Tuesday, June 20, 2006

And Here We Are

Report: U.S. activates missile defense system (2006)

The United States has moved its ground-based interceptor missile defense system from test mode to operational amid concerns over an expected North Korean missile launch, a U.S. defense official said Tuesday.

The U.S. defense official, speaking on condition of anonymity, confirmed a Washington Times report that the Pentagon has activated its missile defense system, which has been in the developmental stage for years.

Britain backs U.S. missile shield (2003)

The system, dubbed "Son of Star Wars" after an initiative pioneered by former U.S. President Ronald Reagan, depends on intercepting an incoming missile with another missile.

North Korea warned on Wednesday that it was ready to take more "defensive" measures against the U.S. that would go beyond its decision last week to quit a global treaty preventing the spread of atomic weapons.

Hoon said if Pyongyang ended its flight test ban it could test a missile with the potential to reach Europe within weeks.

U.S. quits ABM treaty (2001)

President Bush said Thursday the United States has notified Russia that it intends to pull out of the 1972 Anti-Ballistic Missile Treaty, starting a six-month timetable for withdrawal and opening the way for the creation of an anti-missile defense system.

Congressional Democrats greeted the news with skepticism. Some called Bush's plan a misguided and poorly timed decision.

Daschle said he was concerned withdrawal from the ABM treaty could "rupture relations with key countries around the world," and raises serious questions about future arms races involving other countries.

Biden later called Bush's priorities "out of whack." He said America should be more worried about terrorists with weapons of mass destruction than countries with long-range ballistic missiles.

Reagan-Gorbachev Summit Talks Collapse as Deadlock on SDI Wipes Out Other Gains (1986)

But Reagan was defiant when he discussed SDI, which he has called a "peace shield" that will someday protect civilian populations from nuclear destruction.
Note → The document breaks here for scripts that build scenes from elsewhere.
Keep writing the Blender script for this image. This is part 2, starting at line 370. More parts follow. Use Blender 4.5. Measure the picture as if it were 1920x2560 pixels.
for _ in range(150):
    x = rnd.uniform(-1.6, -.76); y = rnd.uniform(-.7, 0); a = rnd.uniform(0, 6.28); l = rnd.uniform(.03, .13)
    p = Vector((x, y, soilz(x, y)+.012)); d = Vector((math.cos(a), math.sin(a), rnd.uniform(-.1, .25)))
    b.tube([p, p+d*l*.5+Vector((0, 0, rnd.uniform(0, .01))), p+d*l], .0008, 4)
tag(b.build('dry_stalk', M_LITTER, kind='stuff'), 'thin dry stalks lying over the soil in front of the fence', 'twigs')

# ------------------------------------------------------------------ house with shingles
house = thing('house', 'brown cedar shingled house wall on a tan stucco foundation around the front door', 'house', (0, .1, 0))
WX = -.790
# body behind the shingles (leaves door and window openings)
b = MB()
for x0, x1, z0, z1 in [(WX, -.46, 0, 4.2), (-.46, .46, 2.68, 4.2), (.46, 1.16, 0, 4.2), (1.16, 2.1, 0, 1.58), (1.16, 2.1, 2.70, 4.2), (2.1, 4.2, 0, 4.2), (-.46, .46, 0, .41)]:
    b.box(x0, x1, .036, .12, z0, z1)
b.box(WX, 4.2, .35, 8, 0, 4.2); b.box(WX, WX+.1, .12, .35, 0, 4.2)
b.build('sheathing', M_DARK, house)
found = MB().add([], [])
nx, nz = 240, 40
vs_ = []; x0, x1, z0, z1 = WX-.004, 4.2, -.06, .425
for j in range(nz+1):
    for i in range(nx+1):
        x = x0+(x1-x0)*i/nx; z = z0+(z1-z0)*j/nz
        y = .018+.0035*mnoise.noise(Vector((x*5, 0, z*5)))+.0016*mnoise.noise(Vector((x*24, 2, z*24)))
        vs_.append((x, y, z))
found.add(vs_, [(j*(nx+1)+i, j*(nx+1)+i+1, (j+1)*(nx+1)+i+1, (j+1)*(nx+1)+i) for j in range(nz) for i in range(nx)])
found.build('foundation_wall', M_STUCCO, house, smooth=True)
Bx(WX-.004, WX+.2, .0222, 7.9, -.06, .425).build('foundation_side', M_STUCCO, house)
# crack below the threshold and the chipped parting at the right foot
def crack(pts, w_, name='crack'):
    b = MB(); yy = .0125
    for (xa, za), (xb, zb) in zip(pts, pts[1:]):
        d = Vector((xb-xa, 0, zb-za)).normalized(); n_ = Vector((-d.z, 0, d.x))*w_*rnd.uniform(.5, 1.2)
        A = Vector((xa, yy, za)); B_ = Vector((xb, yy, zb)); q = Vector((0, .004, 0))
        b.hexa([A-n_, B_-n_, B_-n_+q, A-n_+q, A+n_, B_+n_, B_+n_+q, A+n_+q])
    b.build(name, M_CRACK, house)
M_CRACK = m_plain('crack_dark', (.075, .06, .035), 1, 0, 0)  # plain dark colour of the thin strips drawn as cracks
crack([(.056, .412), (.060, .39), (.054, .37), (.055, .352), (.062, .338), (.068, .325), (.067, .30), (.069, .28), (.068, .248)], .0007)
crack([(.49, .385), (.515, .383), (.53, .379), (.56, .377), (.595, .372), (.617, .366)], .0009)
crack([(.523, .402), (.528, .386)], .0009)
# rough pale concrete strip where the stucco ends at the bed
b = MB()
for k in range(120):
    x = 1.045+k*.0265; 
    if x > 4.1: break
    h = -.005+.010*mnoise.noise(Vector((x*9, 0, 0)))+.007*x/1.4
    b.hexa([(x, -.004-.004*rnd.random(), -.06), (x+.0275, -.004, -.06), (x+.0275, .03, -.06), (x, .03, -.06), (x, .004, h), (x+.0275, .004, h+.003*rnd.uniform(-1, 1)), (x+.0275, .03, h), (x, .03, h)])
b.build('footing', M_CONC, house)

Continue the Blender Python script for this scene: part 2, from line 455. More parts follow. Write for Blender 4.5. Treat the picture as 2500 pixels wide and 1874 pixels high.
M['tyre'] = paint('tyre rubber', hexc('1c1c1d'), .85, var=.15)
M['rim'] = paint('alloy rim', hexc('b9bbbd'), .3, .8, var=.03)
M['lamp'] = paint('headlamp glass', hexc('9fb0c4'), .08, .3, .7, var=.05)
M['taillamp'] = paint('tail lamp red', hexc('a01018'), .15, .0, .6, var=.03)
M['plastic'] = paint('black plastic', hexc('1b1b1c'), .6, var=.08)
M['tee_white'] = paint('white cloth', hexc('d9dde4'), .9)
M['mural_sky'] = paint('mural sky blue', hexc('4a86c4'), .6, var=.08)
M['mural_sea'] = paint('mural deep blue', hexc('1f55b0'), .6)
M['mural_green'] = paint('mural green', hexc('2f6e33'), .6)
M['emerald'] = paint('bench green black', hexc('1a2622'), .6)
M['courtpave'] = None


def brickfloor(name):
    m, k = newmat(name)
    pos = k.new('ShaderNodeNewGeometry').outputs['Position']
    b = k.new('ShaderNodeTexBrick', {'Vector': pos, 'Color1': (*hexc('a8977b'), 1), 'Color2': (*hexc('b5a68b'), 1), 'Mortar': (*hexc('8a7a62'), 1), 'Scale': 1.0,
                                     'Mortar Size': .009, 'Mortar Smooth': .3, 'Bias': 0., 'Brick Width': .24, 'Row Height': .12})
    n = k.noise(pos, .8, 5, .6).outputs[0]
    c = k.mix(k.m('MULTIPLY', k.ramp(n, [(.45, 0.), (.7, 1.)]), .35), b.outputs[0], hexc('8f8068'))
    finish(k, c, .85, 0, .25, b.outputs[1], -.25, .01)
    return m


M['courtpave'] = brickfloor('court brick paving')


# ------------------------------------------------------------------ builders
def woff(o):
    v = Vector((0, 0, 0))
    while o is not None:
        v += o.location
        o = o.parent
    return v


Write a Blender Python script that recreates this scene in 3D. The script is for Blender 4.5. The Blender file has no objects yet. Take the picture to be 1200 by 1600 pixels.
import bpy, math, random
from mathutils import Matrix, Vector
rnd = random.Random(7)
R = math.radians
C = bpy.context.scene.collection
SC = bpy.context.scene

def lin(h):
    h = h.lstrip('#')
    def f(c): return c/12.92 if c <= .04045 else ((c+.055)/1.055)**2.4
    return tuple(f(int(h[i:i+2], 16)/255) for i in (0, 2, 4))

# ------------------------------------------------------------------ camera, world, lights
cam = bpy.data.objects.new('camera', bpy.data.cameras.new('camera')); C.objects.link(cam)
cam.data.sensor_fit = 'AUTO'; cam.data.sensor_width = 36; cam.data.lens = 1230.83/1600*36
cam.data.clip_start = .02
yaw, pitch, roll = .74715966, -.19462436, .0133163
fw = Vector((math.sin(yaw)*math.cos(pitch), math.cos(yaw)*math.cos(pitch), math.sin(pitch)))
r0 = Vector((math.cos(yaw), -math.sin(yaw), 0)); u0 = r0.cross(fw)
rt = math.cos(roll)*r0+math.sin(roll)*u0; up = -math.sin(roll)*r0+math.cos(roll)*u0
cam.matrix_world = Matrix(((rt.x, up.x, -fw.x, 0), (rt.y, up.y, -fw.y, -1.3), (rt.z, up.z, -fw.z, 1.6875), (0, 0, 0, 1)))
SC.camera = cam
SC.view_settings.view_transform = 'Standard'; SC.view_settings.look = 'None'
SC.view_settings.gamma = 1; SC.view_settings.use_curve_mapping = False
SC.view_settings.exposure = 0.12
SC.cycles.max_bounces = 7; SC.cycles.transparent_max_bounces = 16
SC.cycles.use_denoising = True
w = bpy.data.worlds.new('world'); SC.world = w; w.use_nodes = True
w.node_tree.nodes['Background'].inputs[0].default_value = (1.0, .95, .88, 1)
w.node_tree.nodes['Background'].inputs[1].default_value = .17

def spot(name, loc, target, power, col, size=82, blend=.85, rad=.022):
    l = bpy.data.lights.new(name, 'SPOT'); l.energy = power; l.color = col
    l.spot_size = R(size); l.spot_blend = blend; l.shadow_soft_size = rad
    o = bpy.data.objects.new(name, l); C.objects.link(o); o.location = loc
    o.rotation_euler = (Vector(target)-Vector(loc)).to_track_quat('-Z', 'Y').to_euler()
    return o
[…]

"While both sides seek reduction in the number of nuclear missiles and warheads threatening the world, the Soviet Union insisted that we sign an agreement that would deny to me and to future presidents for 10 years the right to develop, test and deploy a defense against nuclear missiles for the people of the free world," Reagan said. "This we could not and would not do."

Republicans should learn to take a little credit from time to time.